Supply Chain Transparency in Fashion: What the EU Parliament DPP Study Says
Supply chain transparency moved from marketing to product-level information systems in EU policy discourse. This post summarises what the official European Parliament study Digital product passport for the textile sector (PE 757.808, June 2024) says — and what it does not claim.
The gap the study documents
Analysis of 54 Fashion Pact brands (cited in the study):
- 83% publish CSR / extra-financial reports
- 30% publish a first-tier supplier list — usually not linked to products
- 93% show country of manufacture in-store for most products; 17% online
Conclusion in the study: move from brand transparency to product transparency (specific product + manufacturing process).
Why traceability is hard
The garment chain is buyer-driven with Level 0 (brand/retail) through Level 4 (raw materials):
| Level | Tier | Typical activity |
|---|---|---|
| 0 | Brand | Order, market, sell |
| 1 | CMT | Cut, sew, assemble |
| 2 | Fabric | Weave, knit |
| 3 | Yarn | Spin, prepare fibre |
| 4 | Raw material | Farm, polymer, recycled feedstock |
A barcode alone cannot distinguish similar products with different processing (study Figure 3 example).
What Phase 1 transparency requires (study)
Mandatory in the minimal DPP (2027 horizon):
- Locations of confection, weaving/knitting, dyeing/printing, significant wet processes
- Composition themes: recycled material, dangerous substances, plastic microfibers
- Recyclability, packaging data, environmental innocuousness
Not Phase 1 mandatory:
- Full public tier 4 traceability to every trim supplier (survey: very difficult)
- Public supplier name lists where confidential (study + survey: access control required)
- Manufacturing costs
Confidentiality is part of the design
Survey comments in the study (81 stakeholders):
- Supplier names can be confidential — use authorisation and need-based transparency
- Different user views for consumer vs business vs authority
- Each actor should be responsible for local data with quality standards
Transparency ≠ publishing everything on a public website.
Business benefits (aligned with study aims)

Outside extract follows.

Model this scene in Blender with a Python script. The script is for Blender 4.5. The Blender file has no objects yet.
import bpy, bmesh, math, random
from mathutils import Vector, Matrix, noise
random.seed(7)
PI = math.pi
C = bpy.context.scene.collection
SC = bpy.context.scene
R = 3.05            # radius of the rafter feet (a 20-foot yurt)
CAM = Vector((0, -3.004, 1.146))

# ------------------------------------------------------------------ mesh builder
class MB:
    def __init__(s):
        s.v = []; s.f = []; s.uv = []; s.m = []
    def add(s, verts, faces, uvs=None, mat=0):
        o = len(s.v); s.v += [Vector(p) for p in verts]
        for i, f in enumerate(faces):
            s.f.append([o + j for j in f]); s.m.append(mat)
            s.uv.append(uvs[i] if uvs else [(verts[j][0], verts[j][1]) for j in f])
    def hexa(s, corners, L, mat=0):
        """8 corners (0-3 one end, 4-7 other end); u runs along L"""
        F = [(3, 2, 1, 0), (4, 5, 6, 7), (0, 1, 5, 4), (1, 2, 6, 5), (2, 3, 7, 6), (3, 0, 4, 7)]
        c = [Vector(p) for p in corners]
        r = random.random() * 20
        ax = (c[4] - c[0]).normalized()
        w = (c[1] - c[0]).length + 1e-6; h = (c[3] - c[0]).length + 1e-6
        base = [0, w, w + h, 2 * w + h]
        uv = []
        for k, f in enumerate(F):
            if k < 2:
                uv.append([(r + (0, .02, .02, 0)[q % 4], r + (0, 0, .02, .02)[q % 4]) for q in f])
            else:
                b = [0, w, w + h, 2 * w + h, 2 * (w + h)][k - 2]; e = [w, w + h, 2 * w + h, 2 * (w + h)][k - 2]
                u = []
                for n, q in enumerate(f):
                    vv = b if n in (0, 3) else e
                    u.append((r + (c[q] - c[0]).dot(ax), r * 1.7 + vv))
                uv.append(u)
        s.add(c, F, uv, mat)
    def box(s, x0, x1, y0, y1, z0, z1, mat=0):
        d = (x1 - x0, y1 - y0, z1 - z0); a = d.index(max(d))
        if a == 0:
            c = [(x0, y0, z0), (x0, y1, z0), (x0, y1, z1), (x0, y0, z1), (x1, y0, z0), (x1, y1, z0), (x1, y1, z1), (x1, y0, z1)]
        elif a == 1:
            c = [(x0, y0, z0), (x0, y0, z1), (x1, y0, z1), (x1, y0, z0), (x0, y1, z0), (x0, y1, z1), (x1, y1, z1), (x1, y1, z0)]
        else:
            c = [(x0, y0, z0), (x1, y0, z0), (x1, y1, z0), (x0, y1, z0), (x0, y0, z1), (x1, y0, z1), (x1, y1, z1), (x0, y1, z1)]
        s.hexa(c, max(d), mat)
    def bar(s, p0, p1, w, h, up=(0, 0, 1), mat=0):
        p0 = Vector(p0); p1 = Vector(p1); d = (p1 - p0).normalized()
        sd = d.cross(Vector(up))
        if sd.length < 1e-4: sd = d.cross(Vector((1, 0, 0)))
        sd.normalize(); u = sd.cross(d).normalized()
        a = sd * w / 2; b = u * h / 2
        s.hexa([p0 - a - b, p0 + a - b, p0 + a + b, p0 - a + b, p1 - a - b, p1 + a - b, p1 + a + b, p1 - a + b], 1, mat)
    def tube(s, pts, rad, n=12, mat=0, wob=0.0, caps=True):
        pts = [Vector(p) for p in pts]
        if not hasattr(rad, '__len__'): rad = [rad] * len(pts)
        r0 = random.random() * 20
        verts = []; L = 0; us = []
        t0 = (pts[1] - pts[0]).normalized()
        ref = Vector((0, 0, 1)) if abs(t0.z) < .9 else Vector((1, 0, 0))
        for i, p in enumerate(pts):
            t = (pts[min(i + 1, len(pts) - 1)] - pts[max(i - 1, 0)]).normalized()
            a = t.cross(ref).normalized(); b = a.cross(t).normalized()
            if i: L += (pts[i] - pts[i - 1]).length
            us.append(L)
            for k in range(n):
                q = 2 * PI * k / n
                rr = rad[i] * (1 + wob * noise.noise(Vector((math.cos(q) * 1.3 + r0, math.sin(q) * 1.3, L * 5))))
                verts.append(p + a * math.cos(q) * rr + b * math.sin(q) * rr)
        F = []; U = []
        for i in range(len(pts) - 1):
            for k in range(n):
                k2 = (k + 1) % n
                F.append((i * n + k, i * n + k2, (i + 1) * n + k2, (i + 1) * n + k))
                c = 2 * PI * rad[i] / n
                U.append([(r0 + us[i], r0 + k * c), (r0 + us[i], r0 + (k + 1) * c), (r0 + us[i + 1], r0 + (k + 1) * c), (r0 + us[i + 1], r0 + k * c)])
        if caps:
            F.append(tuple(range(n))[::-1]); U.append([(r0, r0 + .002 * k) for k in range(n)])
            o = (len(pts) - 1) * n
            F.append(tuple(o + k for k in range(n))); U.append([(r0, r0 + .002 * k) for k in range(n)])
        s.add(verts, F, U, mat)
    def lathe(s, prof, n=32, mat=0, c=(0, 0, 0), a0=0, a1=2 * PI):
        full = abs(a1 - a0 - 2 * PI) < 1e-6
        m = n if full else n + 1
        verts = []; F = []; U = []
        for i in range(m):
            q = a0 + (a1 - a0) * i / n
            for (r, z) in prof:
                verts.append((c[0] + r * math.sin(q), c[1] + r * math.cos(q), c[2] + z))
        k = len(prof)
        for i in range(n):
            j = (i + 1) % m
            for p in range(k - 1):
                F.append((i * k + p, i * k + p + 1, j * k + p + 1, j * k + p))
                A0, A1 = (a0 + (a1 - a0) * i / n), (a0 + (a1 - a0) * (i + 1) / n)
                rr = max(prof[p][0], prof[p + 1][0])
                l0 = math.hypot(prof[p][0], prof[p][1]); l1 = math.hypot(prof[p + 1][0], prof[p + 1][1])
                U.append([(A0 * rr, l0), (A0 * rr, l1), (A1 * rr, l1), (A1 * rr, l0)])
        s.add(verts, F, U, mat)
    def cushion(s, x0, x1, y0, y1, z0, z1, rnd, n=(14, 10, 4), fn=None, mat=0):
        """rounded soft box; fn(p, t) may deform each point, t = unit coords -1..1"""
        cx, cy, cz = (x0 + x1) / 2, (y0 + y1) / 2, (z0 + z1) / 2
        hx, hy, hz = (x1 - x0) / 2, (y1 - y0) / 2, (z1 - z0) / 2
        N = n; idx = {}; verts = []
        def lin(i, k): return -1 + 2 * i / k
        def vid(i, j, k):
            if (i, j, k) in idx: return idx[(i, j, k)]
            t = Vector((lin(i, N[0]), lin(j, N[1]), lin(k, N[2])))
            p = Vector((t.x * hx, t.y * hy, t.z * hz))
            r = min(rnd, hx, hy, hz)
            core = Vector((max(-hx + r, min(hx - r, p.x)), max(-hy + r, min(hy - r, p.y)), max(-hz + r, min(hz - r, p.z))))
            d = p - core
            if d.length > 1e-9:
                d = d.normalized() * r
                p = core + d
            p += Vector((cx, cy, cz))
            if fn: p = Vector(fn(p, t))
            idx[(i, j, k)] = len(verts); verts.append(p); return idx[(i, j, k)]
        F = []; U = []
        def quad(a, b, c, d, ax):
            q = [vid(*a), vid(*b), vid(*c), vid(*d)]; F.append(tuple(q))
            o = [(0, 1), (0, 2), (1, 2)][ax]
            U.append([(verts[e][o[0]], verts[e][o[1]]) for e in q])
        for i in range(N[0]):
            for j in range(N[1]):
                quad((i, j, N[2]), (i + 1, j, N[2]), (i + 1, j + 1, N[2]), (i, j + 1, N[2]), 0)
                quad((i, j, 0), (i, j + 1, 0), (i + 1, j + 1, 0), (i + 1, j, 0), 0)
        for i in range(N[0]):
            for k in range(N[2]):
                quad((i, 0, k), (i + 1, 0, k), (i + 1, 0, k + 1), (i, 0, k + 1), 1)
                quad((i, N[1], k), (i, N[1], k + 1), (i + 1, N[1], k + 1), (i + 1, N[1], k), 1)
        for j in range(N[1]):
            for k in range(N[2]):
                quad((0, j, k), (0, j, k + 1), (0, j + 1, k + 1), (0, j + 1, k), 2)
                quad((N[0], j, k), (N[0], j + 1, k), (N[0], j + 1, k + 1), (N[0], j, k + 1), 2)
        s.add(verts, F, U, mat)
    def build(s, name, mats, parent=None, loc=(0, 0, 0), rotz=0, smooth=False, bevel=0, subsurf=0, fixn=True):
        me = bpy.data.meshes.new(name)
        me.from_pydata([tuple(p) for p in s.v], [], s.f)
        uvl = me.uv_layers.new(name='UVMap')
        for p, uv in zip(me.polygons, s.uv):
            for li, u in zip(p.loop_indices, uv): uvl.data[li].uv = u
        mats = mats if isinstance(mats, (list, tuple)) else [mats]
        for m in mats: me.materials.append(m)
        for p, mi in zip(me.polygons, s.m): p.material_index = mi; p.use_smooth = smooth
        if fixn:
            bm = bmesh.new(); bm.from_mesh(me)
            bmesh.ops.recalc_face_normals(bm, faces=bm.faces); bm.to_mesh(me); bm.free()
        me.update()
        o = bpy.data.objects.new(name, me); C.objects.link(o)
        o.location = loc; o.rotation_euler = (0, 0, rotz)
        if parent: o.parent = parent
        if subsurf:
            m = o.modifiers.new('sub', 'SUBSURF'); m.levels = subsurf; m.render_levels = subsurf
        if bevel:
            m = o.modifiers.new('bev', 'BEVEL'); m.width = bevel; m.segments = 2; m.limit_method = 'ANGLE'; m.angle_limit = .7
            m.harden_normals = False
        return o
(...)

The study lists aims relevant to brands:
- Informing companies — centralised supply-chain data for quality, sourcing, compliance
- Managing resource flows — sourcing shifts (e.g. organic vs conventional cotton)
- Market surveillance and regulatory compliance
- Commercial differentiation for brands that prove claims
- Circularity — repair, resale, recycling need product data
Specific ROI percentages (conversion uplift, wholesale revenue) are not in the study — treat those as your own business cases if you measure them.
Other EU instruments the study mentions
- ESPR and delegated acts (product requirements, DPP rules)
- Textile labelling revision (physical + digital labelling with ESPR)
- CIRPASS (standards-based DPP data model)
- Corporate Sustainability Due Diligence proposal / CSRD (social reporting may feed DPP)
- AGEC (France) — since January 2023 for product environmental information
Minimum viable transparency for Phase 1
- Recycled content, dangerous substances, microfibers (as applicable)
- Recyclability
- Process locations (confection, fabric formation, dyeing/printing)
- Packaging circularity fields
- Innocuousness / environmental product information
Add tier names, certificates, and transport in Phase 2 or as voluntary data when buyers ask — consistent with the study’s phased model.
How to start
- One product line, Phase 1 fields only
- Restricted supplier identity where needed
- Supplier portal instead of email PDFs (study: manual collection is costly and error-prone)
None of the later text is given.